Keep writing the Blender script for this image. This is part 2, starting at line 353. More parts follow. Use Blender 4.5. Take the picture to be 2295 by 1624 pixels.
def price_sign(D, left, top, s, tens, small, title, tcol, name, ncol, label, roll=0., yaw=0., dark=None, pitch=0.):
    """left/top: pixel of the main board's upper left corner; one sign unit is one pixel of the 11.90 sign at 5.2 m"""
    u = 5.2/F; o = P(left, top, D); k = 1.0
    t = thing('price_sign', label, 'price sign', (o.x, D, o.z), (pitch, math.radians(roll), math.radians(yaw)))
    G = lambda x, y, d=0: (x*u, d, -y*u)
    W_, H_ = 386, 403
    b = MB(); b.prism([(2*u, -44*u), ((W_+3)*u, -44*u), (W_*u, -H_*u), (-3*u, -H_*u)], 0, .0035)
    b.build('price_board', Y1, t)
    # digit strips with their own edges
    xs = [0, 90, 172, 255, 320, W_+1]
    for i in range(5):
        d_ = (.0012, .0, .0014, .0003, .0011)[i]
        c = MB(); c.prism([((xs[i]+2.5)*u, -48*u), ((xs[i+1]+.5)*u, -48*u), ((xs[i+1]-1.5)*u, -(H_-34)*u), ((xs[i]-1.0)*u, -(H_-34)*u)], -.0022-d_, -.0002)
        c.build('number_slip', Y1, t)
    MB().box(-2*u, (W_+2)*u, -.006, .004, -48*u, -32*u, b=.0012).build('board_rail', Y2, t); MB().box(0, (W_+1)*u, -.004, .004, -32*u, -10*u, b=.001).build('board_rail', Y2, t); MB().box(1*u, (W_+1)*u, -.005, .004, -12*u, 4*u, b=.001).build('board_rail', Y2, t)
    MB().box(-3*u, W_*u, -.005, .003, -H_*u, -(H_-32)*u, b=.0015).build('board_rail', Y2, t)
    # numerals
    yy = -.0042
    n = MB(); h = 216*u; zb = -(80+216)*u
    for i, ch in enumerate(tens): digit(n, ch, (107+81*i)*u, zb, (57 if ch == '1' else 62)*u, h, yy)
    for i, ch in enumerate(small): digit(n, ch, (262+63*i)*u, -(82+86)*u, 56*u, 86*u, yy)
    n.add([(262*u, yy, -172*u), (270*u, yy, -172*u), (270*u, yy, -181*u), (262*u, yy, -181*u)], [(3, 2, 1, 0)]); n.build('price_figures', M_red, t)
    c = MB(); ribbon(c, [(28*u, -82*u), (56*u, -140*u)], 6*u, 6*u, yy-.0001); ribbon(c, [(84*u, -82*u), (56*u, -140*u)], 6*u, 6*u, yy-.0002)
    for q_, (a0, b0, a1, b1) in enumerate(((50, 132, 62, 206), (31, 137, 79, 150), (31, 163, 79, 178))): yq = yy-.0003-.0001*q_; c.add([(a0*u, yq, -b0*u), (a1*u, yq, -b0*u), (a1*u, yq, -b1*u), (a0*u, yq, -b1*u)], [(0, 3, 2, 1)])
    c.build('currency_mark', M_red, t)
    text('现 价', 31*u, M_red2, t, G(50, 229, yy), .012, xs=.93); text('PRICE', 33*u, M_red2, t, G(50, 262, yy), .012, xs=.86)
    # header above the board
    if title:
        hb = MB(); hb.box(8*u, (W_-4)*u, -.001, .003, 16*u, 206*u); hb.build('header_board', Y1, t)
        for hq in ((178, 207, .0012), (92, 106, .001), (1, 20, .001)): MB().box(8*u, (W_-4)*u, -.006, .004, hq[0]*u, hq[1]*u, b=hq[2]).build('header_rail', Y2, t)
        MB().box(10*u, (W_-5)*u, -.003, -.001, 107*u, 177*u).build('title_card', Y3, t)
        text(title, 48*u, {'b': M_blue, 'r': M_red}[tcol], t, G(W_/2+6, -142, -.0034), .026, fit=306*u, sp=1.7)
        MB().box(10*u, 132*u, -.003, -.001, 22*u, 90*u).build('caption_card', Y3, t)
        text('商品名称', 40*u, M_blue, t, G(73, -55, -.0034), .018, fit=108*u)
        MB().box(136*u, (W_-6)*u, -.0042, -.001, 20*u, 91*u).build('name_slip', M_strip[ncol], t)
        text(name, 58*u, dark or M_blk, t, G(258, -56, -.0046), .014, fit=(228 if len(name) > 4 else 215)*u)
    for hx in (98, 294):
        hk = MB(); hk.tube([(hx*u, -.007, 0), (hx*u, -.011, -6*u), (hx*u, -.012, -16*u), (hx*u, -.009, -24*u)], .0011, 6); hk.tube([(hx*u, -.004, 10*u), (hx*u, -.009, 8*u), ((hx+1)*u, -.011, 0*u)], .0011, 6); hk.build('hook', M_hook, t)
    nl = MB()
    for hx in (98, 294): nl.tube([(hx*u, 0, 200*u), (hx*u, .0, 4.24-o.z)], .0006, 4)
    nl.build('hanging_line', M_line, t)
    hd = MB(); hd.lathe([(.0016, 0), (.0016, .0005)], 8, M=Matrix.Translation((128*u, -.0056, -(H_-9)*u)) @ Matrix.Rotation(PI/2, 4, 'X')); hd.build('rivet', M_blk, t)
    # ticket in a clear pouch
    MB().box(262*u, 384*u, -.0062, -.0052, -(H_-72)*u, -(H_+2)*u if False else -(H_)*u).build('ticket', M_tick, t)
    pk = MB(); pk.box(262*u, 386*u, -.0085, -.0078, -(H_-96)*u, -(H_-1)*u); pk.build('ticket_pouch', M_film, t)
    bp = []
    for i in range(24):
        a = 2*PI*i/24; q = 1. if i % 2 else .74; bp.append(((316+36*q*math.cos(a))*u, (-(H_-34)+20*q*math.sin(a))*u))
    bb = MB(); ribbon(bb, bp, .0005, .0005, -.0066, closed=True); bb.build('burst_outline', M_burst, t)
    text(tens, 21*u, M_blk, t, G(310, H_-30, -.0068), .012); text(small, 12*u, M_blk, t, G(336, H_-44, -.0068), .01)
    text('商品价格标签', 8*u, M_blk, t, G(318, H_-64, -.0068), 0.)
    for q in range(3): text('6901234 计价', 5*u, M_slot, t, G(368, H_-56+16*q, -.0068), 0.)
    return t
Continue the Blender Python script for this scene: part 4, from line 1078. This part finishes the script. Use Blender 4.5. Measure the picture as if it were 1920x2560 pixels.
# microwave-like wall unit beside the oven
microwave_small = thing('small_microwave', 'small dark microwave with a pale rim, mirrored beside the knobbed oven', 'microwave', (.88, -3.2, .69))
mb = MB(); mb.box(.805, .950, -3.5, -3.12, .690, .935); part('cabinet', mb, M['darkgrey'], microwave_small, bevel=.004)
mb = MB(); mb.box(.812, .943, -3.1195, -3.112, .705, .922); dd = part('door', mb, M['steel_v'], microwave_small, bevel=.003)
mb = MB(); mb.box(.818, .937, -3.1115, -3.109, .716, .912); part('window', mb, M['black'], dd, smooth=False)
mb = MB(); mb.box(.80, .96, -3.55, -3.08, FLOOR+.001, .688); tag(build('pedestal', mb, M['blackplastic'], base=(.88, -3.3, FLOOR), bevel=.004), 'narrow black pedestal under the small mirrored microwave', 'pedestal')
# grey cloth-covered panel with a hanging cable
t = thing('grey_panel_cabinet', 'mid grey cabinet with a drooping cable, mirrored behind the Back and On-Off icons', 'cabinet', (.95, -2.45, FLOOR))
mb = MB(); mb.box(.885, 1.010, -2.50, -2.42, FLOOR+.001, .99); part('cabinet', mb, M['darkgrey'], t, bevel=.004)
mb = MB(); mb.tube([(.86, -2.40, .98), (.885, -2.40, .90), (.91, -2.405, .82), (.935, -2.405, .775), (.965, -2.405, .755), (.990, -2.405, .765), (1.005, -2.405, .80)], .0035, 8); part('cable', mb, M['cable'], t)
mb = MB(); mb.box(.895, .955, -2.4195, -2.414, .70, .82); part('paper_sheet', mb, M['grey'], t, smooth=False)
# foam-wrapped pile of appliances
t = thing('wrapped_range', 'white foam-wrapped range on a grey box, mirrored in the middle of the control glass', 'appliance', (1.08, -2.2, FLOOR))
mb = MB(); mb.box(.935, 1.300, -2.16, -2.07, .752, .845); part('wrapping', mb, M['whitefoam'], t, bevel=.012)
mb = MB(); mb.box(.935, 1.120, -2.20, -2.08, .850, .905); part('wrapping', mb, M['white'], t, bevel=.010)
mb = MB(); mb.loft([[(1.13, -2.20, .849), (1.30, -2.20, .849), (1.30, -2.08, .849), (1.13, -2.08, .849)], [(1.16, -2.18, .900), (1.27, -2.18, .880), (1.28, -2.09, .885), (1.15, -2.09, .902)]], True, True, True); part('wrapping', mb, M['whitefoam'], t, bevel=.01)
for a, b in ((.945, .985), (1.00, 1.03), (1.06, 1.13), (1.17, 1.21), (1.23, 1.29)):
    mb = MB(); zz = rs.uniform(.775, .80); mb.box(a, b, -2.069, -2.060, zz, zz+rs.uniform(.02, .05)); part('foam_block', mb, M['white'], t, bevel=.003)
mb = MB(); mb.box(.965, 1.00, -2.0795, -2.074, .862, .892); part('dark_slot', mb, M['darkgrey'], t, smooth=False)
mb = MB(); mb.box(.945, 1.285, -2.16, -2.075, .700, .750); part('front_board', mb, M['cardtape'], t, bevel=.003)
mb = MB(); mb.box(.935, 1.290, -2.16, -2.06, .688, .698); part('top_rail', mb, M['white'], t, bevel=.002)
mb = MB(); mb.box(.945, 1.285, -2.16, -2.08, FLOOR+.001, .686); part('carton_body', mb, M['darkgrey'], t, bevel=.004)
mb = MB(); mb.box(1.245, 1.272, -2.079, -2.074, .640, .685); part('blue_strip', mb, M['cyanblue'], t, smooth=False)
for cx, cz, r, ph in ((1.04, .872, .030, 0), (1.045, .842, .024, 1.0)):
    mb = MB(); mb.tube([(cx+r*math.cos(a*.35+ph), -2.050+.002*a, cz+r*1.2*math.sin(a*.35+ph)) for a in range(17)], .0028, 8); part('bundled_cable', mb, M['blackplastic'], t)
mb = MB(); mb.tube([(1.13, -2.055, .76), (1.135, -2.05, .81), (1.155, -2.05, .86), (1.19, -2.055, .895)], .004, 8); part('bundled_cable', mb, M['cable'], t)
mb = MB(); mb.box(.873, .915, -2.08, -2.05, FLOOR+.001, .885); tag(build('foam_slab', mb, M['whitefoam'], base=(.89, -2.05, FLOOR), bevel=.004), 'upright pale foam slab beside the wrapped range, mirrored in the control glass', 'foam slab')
# # # # #
Stated task:
Filter the records down to the lines that contain the string "this", and copy those lines.

Output of the task:
Keep writing the Blender script for this image. This is part 2, starting at line 353. More parts follow. Use Blender 4.5. Take the picture to be 2295 by 1624 pixels.
Continue the Blender Python script for this scene: part 4, from line 1078. This part finishes the script. Use Blender 4.5. Measure the picture as if it were 1920x2560 pixels.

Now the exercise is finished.